Beautifully simple class-based views.
http://django-vanilla-views.org/
BSD 2-Clause "Simplified" License
985 stars 74 forks source link

Passwords in vanilla create/update views #52

Closed bcoover closed 8 years ago

bcoover commented 8 years ago

Hi, I ran into a problem in my app with vanilla views as it relates to passwords. As you know, passwords have to be hashed before saving. When using the vanilla-generated create and update views, the password was not getting saved correctly via hashing, and looking at those objects i the admin, I got the error "Invalid password format or unknown hashing algorithm" I understand that vanilla, by design, treats all fields the same, which is fine, but in special cases this may break down. For common use cases like passwords, it would be nice to have them handled automatically. I didn't find anything when Googling this in reference to django-vanilla-views, so (IMHO) I think this would be a good addition to the documentation...

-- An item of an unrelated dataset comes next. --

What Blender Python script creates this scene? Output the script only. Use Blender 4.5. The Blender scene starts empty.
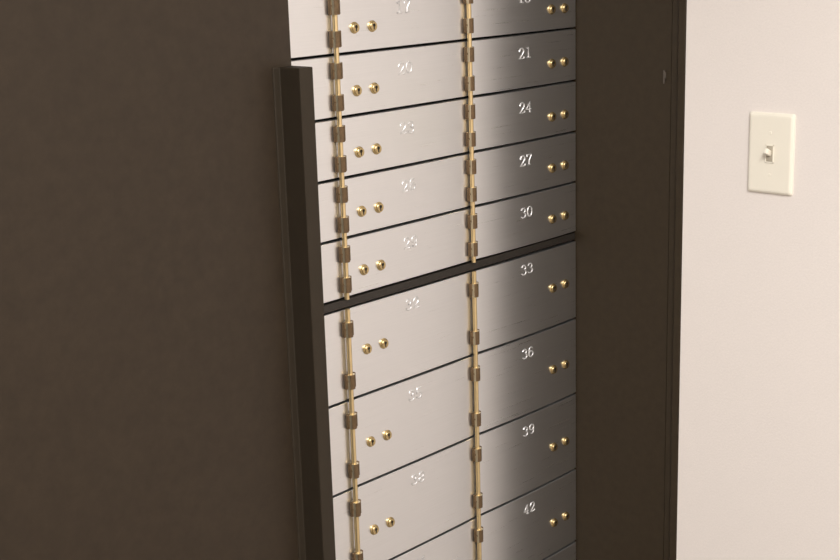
import bpy, bmesh, math, random
from mathutils import Matrix, Vector
S=bpy.context.scene
S.view_settings.view_transform='Standard'
D=1.29; CZ=1.55
COL=S.collection
def lin(c): return tuple(((x/255)/12.92 if x/255<=0.04045 else ((x/255+0.055)/1.055)**2.4) for x in c)+(1,)
def mat(name,col,rough=.5,metal=0,noise=0.0,nscale=(20,20,20),spec=.5,bump=0.0,rn=0.0,detail=4):
    m=bpy.data.materials.new(name); m.use_nodes=True; nt=m.node_tree; b=nt.nodes['Principled BSDF']
    b.inputs['Base Color'].default_value=col; b.inputs['Roughness'].default_value=rough
    b.inputs['Metallic'].default_value=metal; b.inputs['Specular IOR Level'].default_value=spec
    tc=nt.nodes.new('ShaderNodeNewGeometry'); mp=nt.nodes.new('ShaderNodeMapping'); mp.inputs['Scale'].default_value=nscale
    nz=nt.nodes.new('ShaderNodeTexNoise'); nz.inputs['Scale'].default_value=1; nz.inputs['Detail'].default_value=detail; nz.inputs['Roughness'].default_value=.65
    nt.links.new(tc.outputs['Position'],mp.inputs['Vector']); nt.links.new(mp.outputs[0],nz.inputs['Vector'])
    r=nt.nodes.new('ShaderNodeMapRange'); r.inputs['From Min'].default_value=.3; r.inputs['From Max'].default_value=.7
    r.inputs['To Min'].default_value=1-noise; r.inputs['To Max'].default_value=1+noise
    nt.links.new(nz.outputs['Fac'],r.inputs['Value'])
    vm=nt.nodes.new('ShaderNodeVectorMath'); vm.operation='SCALE'; vm.inputs[0].default_value=col[:3]
    nt.links.new(r.outputs[0],vm.inputs['Scale']); nt.links.new(vm.outputs[0],b.inputs['Base Color'])
    if rn:
        r2=nt.nodes.new('ShaderNodeMapRange'); r2.inputs['From Min'].default_value=.3; r2.inputs['From Max'].default_value=.7
        r2.inputs['To Min'].default_value=rough-rn; r2.inputs['To Max'].default_value=rough+rn
        nt.links.new(nz.outputs['Fac'],r2.inputs['Value']); nt.links.new(r2.outputs[0],b.inputs['Roughness'])
    if bump:
        bp=nt.nodes.new('ShaderNodeBump'); bp.inputs['Strength'].default_value=bump; bp.inputs['Distance'].default_value=.002
        nt.links.new(nz.outputs['Fac'],bp.inputs['Height']); nt.links.new(bp.outputs[0],b.inputs['Normal'])
    return m
M_steel=mat('satin_steel',(.81,.815,.825,1),.29,.96,.022,(6,40,600),rn=.018)
M_dark=mat('dark_brown_paint',lin((47,38,28)),.5,0,.16,(70,70,70),spec=.25,bump=.05,detail=9)
M_strip=mat('dark_strip_paint',lin((46,39,30)),.6,0,.08,(55,55,55),spec=.18,detail=8)
M_jamb=mat('dark_jamb_paint',lin((53,44,32)),.5,0,.14,(70,70,70),spec=.2,detail=9)
M_black=mat('black_gap',(.006,.005,.005,1),.8,spec=.1)
M_bar=mat('divider_grey',lin((50,45,40)),.5,.3,.05)
M_scuff=mat('worn_metal',lin((92,84,76)),.5,.3,.1)
M_brass=mat('muted_brass',(.56,.43,.22,1),.36,1,.05,(80,80,80))
M_rod=mat('brass_rod',(.80,.62,.34,1),.36,.9,.05,(80,80,80))
M_bronze=mat('dull_bronze',(.15,.095,.048,1),.42,.5,.2,(300,300,300))
M_rivet=mat('worn_brass_rivet',(.8,.7,.5,1),.3,.9,.05)
M_slot=mat('keyway_black',(.03,.022,.014,1),.7)
M_eng=mat('engraving_painted_glint',(.80,.80,.80,1),.32,.6,.15,(500,500,500),detail=1)  # pale colour paints in the light that engraved grooves catch
M_wall=mat('white_wall_paint',lin((235,227,221)),.6,0,.02,(300,300,300),bump=.22,detail=3)
M_ceil=mat('ceiling_paint',lin((236,235,233)),.8)
M_floor=mat('floor_carpet',lin((145,139,132)),.95,0,.2,(150,150,150),bump=.3)
M_plate=mat('ivory_plastic',lin((241,235,220)),.35,0,.01)
M_collar=mat('toggle_slot_ivory',lin((176,167,150)),.5)

def mesh_obj(name,bm,m,parent=None,loc=(0,0,0),smooth=False):
    me=bpy.data.meshes.new(name); bm.to_mesh(me); bm.free(); me.materials.append(m)
    if smooth:
        for p in me.polygons: p.use_smooth=True
    return add(name,me,parent,loc)
def add(name,me,parent=None,loc=(0,0,0)):
    o=bpy.data.objects.new(name,me); COL.objects.link(o); o.location=loc
    if parent: o.parent=parent
    return o
def bm_box(bm,a,b,bev=0,seg=2):
    r=bmesh.ops.create_cube(bm,size=1)
    vs=r['verts']
    for v in vs:
        v.co=Vector([(a[i]+b[i])/2+v.co[i]*abs(b[i]-a[i]) for i in range(3)])
    if bev:
        es=list({e for v in vs for e in v.link_edges})
        bmesh.ops.bevel(bm,geom=es,offset=bev,segments=seg,affect='EDGES',profile=.5)
def box(name,a,b,m,parent=None,bev=0,loc=(0,0,0)):
    bm=bmesh.new(); bm_box(bm,a,b,bev); return mesh_obj(name,bm,m,parent,loc)
def bm_cyl(bm,r1,r2,y0,y1,c=(0,0),seg=28):
    M=Matrix.Translation((c[0],(y0+y1)/2,c[1]))@Matrix.Rotation(math.radians(90),4,'X')
    return bmesh.ops.create_cone(bm,cap_ends=True,segments=seg,radius1=r1,radius2=r2,depth=abs(y0-y1),matrix=M)
def empty(name,loc,label=None,cat=None,group=None):
    o=bpy.data.objects.new(name,None); o.empty_display_size=.02; COL.objects.link(o); o.location=loc
    if label: o['label']=label
    if cat: o['category']=cat
    if group: o['group']=group
    return o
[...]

FYI, in my app I am doing a couple of slightly non-standard things:

My workaround was adding this override function 'form_valid' to the create and update views to ensure that this field was treated correctly:

from vanilla import CreateView, DeleteView, ListView, UpdateView, DetailView
from django.contrib.auth.hashers import make_password

class CustomCreateView(CreateView):
        def __init__(self, model, form_class):
        self.model = model
        self.form_class = form_class

    def form_valid(self, form):
        self.object = form.save(commit=False)
        form_data = form.cleaned_data
        try:
            if form_data['password']:  # case for user accounts
                self.object.password = make_password(form_data['password'])
        except KeyError:
            pass
        self.object.save()
        return HttpResponseRedirect(self.success_url)

    class Meta:
        view_abstract = True  # really just documentation

class CompanyCreate(CustomCreateView):
    this_model = Company
    this_form_class = CompanyForm

    def __init__(self, model=this_model, form_class=this_form_class):
        super().__init__(model, form_class)
tomchristie commented 8 years ago

If you can demonstrate that vanilla views are different to Django's implementation in this regard then we could consider this. Otherwise, not. We mirror their behavior but with a cleaner implementation and interface. Nothing more than that.